Kaldi-notes

Some notes on Kaldi

Introduction to training TIDIGITS

TIDIGITS is a comparatively simple connected digits recognition task. Like for many well-known corpora, Kaldi includes a example script for it. It is fairly typical for the example scripts – though simpler than most.

The example script can be found in kaldi-trunk/egs/tidigits/s5/ all other scripts referred to here are relative to that path. Kaldi example scripts are all written to be run from that path (or it equivelent in other examples) even if they are located in a subfolder. Kaldi example scripts should only be run in bash – they will not necessarily work in other POSIX shells.
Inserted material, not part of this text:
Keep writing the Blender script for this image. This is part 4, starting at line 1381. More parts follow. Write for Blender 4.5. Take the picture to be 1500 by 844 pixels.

Be aware that a lot of the recipe code is shared between WSJ (Wall Street Journal), and all the other examples (including TIDIGITs). The util/ and steps/ folders in most of the example folders (including that for TIDIGITs), is a symlink to the matching folders in the WSJ example. You can very well make use of these scripts in your own recipes.

Other Resources:

The Major Steps

There are Four Steps to applying Kaldi to a task such as this.

  1. Data Preparation:
    • Locating the datafiles
    • Parsing its annotations (e.g. Speaker Labels, Utterance Labels)
    • Converting the audio data format
  2. Language Preparation:
    • Create Lexicon (Phoneme/Word dictionary)
    • Create Grammar (Word Language Model)
  3. Training Speech Recognizer:
    • Training the GMMs
    • Building the HMM graph
  4. Evaluating the Speech Recognizer:
    • Decoding and building the lattices
    • Interpreting the results The full process can be carried out by running bash run.sh. Though you most likely need to edit at least the TIDIGITs path, and the cmd.sh (so that it is set to run locally, not on a cluster).

These instructions also briefly touch on some of the option that might be needed in more complicated tasks. They also go into some detail on things which are not done by the run.sh script, for example outputting utterance recognition lattice diagrams. The instructions do not provide any kind of solid introduction to HMMs or GMMs. Nor to bash or awk.